I don't need to be shocked--I know about Rwanda.
about Hiroshima. about AIDS.

Thank you again. I valued your input.

Date: 2002-04-21 10:44 pm (UTC)
From: [identity profile] kibbles.livejournal.com
After reading this on art, and art judgement and art criticism, I wonder if you have been reading my journal enough to see about photoSIG.

I *adore* this site. It is a site where anyone - ANYONE with a camera can take their photo, upload it, and have people critique it. Professionals, sometimes, but anyone who has an account there can upload, and anyone with an account can critique.

To have people from all sorts of walks of life and ideas of what they like to look at your stuff and critique it (and usually very constructively) is a lot of fun. It's opened my eyes in so many ways. I take photos of things I never would have before. Actually, I take photos -- my husband started on photoSIG and after a month I felt left out and wanted to become involved too.
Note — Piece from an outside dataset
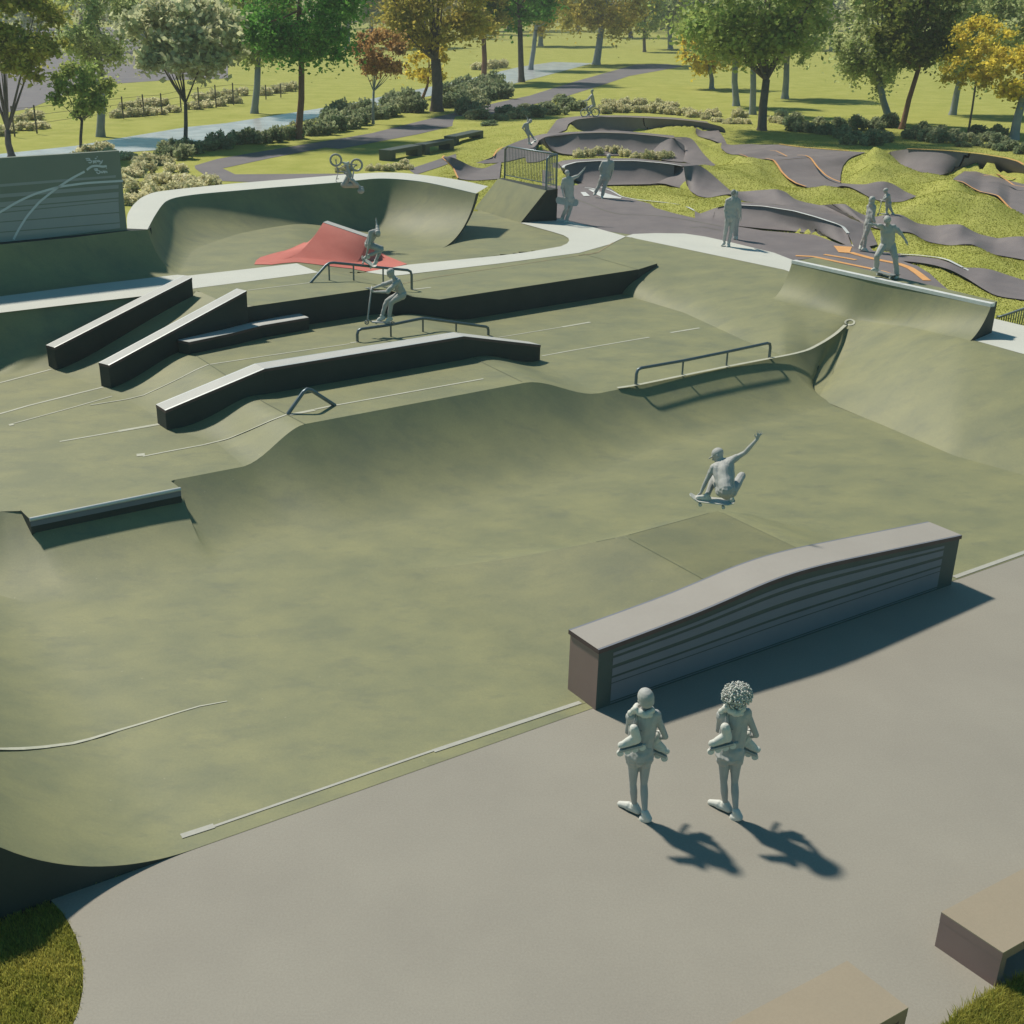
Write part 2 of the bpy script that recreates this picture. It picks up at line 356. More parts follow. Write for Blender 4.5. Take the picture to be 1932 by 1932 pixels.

Thats one thing the internet has done, given the 'regular guy' a chance to be heard when it comes to art. I'll read the movie reviews on IMDB before I'd bother reading one in the paper. Same with books on Amazon.com, I look up things I read and see what other people who got it bought, too, to see if its something I would consider. People matter, not just a person. I like that. (Even if I can't figure out why people like my cookie photo better than my dead crab one.)